2010/09/21

Quarteto Alverquense

Apresso as rotinas matinais para não perder as conversas do quarteto alverquense. São quatro mulheres que viajam na primeira carruagem do comboio que vem de Castanheira do Ribatejo. Que seria de mim sem a animação dessas mulheres que apanham o comboio em Alverca e fazem a viagem até Entrecampos em amena cavaqueira, partilhando experiências, dando conselhos sobre a lide doméstica, roendo nas vizinhas, nas colegas de trabalho, comentando a factologia política e social?

A Maria Augusta é a deã do grupo. Tem uma neta a seu cargo a que chama menina. A menina isto, a menina aquilo, ai a minha menina, vai ela dizendo, como se a pobre criaturinha não tivesse nome. A voz sai-lhe da boca, estrondosa, aos borbotões. A Fátima é a mãe do Telmo Miguel e do Bruno. Os rapazes trabalham como seguranças num supermercado. A Fátima costuma gabar-se das tatuagens, dos piercings e da roupa de marca dos filhos. A Lurdes é a coquete. Loira, cheia de pulseiras de pechisbeque, tem um smart e já leu quatro vezes o livro da Carolina Salgado. Tais factos, o carro da moda e o gosto pela leitura, conferem-lhe certo ascendente sobre as outras. Bem vistas as coisas, é uma intelectual. A Carla, a mais nova do grupo, anda embevecida com a vida familiar. Fala constantemente do marido – o meu Rui, diz ela - e da filha. Bonita, de lábios carnudos, cheios, usa sombras prateadas, que parecem poeiras cósmicas e lhe dão um ar ligeiramente futurista. Um dia, voltava eu mais cedo para casa, apanhei a Carla no comboio da tarde com um homem. Era verão e o fresco da carruagem climatizada tornava a tarde menos penosa. A carruagem vinha deserta. A Carla sorria com os olhos ao homem e, nos silêncios, falava-lhe com o corpo todo. Naquela tarde, esqueceu o marido e a filha. Lembrou-se dela.

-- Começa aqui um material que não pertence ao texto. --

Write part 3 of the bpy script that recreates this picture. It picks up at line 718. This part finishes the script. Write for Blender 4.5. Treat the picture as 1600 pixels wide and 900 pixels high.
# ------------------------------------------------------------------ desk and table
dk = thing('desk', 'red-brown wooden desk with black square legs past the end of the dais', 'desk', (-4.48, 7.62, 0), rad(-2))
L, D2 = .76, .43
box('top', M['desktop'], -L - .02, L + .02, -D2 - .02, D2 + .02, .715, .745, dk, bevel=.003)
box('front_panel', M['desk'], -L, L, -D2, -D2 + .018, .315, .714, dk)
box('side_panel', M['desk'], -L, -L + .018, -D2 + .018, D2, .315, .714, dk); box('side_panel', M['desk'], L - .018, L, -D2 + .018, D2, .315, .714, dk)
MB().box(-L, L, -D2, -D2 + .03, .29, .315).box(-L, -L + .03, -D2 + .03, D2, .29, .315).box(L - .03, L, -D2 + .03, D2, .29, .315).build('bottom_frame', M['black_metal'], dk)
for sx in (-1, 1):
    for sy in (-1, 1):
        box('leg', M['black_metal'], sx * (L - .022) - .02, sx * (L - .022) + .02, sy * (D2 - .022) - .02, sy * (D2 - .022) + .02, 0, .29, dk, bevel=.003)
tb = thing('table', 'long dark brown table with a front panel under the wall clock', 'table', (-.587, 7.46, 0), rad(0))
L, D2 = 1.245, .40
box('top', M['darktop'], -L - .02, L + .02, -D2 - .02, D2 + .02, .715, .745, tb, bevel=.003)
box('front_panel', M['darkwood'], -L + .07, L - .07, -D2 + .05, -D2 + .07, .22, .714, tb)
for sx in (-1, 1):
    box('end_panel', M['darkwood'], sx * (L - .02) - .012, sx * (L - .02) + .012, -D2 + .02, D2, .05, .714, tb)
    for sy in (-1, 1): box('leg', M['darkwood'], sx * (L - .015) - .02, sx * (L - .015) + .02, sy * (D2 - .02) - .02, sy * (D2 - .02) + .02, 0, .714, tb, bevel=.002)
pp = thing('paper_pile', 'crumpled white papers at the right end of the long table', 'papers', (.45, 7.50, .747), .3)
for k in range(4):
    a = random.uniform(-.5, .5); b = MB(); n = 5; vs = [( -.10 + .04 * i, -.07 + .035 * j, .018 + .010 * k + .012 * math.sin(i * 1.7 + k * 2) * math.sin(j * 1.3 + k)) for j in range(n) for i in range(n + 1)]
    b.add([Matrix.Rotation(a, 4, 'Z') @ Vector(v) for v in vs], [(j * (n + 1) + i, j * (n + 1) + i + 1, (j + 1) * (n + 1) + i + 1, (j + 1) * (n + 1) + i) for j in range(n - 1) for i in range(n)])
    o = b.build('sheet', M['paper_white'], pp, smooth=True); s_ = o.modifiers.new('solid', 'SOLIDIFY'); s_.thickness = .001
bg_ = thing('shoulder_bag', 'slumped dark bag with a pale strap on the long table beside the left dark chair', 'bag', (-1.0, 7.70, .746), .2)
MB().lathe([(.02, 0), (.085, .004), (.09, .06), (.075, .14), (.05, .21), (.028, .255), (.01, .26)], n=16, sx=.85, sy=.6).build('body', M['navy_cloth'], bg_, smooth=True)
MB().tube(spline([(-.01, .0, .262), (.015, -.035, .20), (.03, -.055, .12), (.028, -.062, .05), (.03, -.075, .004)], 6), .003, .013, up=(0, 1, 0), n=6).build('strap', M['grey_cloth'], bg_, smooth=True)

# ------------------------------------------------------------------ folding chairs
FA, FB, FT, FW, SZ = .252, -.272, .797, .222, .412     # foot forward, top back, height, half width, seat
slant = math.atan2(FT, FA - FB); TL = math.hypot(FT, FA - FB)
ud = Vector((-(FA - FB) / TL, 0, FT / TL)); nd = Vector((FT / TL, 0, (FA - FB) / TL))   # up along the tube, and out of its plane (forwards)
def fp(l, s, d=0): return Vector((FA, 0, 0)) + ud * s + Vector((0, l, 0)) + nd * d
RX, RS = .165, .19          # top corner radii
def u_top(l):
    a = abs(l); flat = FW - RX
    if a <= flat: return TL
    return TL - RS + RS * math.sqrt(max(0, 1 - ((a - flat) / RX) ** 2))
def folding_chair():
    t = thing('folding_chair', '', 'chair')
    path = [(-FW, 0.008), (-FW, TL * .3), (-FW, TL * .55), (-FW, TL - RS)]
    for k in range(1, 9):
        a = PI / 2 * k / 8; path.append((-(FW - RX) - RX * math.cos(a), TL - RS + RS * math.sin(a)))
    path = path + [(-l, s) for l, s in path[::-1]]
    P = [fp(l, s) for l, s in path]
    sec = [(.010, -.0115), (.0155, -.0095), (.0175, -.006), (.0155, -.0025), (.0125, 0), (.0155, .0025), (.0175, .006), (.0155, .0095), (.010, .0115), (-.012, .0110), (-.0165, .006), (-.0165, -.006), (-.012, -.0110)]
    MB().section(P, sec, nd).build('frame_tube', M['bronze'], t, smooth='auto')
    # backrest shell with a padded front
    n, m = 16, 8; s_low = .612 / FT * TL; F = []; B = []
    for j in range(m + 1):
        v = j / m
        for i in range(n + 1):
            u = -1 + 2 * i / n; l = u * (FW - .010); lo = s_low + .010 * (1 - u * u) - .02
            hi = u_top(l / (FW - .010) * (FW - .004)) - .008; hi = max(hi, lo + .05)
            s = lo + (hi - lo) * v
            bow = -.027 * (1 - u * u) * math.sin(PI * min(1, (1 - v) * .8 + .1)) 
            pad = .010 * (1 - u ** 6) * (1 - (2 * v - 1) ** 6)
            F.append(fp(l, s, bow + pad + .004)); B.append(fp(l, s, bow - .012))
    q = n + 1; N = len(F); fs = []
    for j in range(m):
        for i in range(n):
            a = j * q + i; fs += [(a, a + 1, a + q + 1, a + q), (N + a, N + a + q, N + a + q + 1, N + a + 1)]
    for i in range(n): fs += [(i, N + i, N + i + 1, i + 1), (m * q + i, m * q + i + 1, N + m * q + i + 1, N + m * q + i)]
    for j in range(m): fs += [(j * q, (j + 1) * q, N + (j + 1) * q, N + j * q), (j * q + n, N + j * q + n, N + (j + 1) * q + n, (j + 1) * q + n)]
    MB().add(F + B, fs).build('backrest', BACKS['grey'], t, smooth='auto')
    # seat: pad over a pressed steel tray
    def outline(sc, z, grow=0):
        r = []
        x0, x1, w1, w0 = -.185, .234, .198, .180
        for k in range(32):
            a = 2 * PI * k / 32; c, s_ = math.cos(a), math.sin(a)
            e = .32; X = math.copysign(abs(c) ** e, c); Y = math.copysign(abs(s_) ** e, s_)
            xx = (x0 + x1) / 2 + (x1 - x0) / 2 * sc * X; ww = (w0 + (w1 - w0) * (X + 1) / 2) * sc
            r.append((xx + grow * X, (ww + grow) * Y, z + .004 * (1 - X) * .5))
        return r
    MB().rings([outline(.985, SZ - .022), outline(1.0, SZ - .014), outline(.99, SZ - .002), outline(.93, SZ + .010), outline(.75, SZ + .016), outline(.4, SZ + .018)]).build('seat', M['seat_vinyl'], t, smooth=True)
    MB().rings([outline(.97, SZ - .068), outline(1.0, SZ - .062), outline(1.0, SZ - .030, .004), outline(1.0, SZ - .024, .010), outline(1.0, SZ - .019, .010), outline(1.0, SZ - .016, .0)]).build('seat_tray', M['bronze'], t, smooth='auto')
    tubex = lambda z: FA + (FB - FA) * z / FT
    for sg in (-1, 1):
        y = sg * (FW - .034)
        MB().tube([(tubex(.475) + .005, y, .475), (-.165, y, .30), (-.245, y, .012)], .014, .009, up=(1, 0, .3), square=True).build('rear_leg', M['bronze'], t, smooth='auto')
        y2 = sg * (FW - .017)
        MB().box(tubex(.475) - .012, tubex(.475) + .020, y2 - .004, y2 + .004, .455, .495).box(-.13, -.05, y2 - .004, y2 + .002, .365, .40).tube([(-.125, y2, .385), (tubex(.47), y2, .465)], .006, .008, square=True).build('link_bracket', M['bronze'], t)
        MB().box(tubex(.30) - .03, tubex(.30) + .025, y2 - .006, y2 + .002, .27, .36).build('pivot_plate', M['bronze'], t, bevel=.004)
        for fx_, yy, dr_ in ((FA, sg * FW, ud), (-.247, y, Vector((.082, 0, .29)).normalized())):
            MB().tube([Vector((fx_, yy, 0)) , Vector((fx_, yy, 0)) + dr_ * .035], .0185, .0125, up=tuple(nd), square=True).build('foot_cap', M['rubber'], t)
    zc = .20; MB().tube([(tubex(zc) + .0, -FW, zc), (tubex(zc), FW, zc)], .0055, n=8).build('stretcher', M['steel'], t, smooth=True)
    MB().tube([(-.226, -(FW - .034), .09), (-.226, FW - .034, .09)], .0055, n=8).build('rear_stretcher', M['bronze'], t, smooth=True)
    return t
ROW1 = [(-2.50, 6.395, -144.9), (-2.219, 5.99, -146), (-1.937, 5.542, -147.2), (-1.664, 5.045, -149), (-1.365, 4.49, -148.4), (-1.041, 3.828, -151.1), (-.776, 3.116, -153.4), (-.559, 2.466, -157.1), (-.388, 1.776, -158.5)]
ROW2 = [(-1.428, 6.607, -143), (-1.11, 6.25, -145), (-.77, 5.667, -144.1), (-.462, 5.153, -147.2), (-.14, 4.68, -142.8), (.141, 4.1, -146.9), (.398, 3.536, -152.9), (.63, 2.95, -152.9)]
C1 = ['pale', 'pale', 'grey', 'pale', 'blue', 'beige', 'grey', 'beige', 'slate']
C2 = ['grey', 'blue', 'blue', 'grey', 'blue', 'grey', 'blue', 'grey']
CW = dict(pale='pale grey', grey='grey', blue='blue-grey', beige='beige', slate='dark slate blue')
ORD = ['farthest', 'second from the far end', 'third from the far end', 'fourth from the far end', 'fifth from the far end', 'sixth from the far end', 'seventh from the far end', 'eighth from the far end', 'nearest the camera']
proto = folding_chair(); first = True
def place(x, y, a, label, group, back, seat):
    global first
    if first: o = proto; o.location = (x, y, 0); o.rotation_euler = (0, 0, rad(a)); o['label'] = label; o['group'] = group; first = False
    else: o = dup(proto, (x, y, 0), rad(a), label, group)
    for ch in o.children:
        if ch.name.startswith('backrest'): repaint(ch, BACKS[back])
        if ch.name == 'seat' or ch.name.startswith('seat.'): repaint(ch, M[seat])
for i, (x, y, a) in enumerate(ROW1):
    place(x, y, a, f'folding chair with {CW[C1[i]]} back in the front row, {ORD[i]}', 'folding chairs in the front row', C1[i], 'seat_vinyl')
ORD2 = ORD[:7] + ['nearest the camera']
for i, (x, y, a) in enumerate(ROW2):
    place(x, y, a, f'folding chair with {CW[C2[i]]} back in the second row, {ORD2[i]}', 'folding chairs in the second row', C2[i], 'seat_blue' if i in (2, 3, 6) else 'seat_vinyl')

Conheço estas quatro mulheres há cerca de dois anos. Falam sempre ruidosamente, como se estivessem em cima de um palco. Projectam a voz para que as suas palavras se escutem de uma ponta a outra da carruagem. Esse protagonismo parece-lhes agradar. Nós, os restantes passageiros, somos um público assíduo e fiel. Hoje, depois de furar a multidão compacta - tive de empurrar a mulher da cicatriz coloidal no peito e pedir licença ao rapaz que lê sonetos numa língua cirílica - consegui instalar-me perto delas. Pus-me à escuta. A Fátima vinha aborrecida. Queixava-se da namorada do Telmo Miguel. A rapariga, pelos vistos, instalou-se lá em casa. Come, dorme, fornica e joga playstation. Chama-se Flávia. Não aborrece à Fátima que a namorada do filho durma lá em casa. Os tempos são outros e a decência é um luxo. Foi-se há muito. O que a chateia é que a rapariga não faça nada. Não levanta o prato depois de jantar. Nunca ajuda na lida da casa. Não tira sequer a loiça da máquina. Nunca lhe perguntou se quer ajuda para descascar batatas para o jantar. Desde Moscavide até Roma-Areeiro, a Fátima foi sempre a queixar-se da futura nora. Até que disse assim: “Olhem que ela nem sequer arranca os pensos higiénicos das cuecas. Sou eu que lhos tiro!”. O beicinho tremeu-lhe.

Fez-se um silêncio na carruagem. Por instantes breves, o tempo parou e os corpos dos passageiros cristalizaram. A própria Fátima se calou, tomando consciência do que dissera. A imagem da mulher, agachada sobre a tulha de roupa suja, num apartamento de Alverca, arrancando o penso encharcado de sangue menstrual das cuecas da Flávia, não comovia ninguém. Provocava, isso sim, uma náusea colectiva, de tal ordem intensa, tão profunda, arranhando as entranhas, que parecia tomar corpo, tornando-se numa massa plúmbea, fétida, visível. Nojo da Flávia, nojo do Telmo Miguel e da Fátima. Em Entrecampos, quando as portas da carruagem se abriram, todo aquele nojo escorreu para fora. A plataforma encheu-se de águas densas e castanhas, sujas de dejectos. Formaram-se pequenos charcos de putrefacção. Os passageiros tiveram de saltitar para não sujar os sapatos. Os pombos voaram para longe.